PPB Group’s 2Q19 profit down 47.5%

by FARA AISYAH/ pic credit: www.ppbgroup.com

PPB Group Bhd’s net profit for the second quarter ended June 30, 2019 (2Q19) plunged 47.46% year-on-year (YoY) to RM159.98 million on weaker contribution from Wilmar International Ltd and the grain and agribusiness segment.

Earnings per share for the three months fell to 11.25 sen from 21.4 sen in 2Q18.

Revenue, however, increased 6.48% YoY to RM1.15 billion.

In an exchange filing yesterday, PPB noted the grain and agribusiness segment revenue increased by 11% YoY to RM809 million on improved flour prices, partially offset by lower sales of feed.

Its profit was lower at RM25 million from RM66 million in 2Q18, mainly due to higher raw material costs.

Revenue for its consumer products segment in the quarter remained flat at RM167 million against RM169 million in 2Q18, while profit was lower at RM1 million from RM4 million in the same quarter last year, attributable to lower sales of in-house products and higher operating costs at the bakery division.

Moreover, revenue and profit for PPB’s film exhibition and distribution segment in 2Q19 was up by 15% to RM146 million (2Q18: RM127 million) and 45% to RM21 million (2Q18: RM15 million) respectively, due to strong performance from 2019 blockbusters and theatrical distribution of local titles during the period.
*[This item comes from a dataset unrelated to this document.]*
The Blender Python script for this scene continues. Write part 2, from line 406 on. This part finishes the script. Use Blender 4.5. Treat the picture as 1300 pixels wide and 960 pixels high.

Meanwhile, revenue and profit for PPB’s environmental engineering and utilities segment during the period was lower at RM36 million (2Q18: RM51 million) and RM3 million (2Q18: RM8 million) respectively as several new projects are at the initial stage of implementation.

For the quarter, its property segment recorded a revenue of RM16 million (2Q18: RM12 million) and profit of RM8 million (2Q18: RM6 million), mainly attributable to higher progress billing from the Megah Rise project.

PPB’s investments and other operations have combined segment profits of RM133 million in 2Q19, lower than RM247 million in 2Q18 as profit contribution from Wilmar was lower at RM117 million (2Q18: RM230 million).

PPB said its main business segments are expected to perform satisfactorily for the year, with Wilmar’s performance to continue contributing substantially to the overall profitability of the group.

“Notwithstanding a volatile commodity and foreign-exchange market, the grains and agribusiness segment will capitalise on its established market position and synergistic strategies to remain resilient. The segment is expected to perform satisfactorily,” it noted in an exchange filing yesterday.

The group expects the performance of the consumer products segment to remain stable, and film exhibition and distribution to be supported by the introduction of new cinematic technology and facilities in selected locations, the opening of new cinemas and strong title releases.

The environmental engineering and utilities segment will maintain its focus on replenishing the orderbook and exploring new project opportunities, while the property segment will continue executing existing projects and improve the yield of existing investment properties.

For the first half of 2019, PPB’s net profit declined 17.32% YoY to RM408.42 million, while revenue increased 3.59% YoY to RM2.31 billion.

PPB has declared an interim dividend of eight sen per share to be paid on Oct 2, 2019.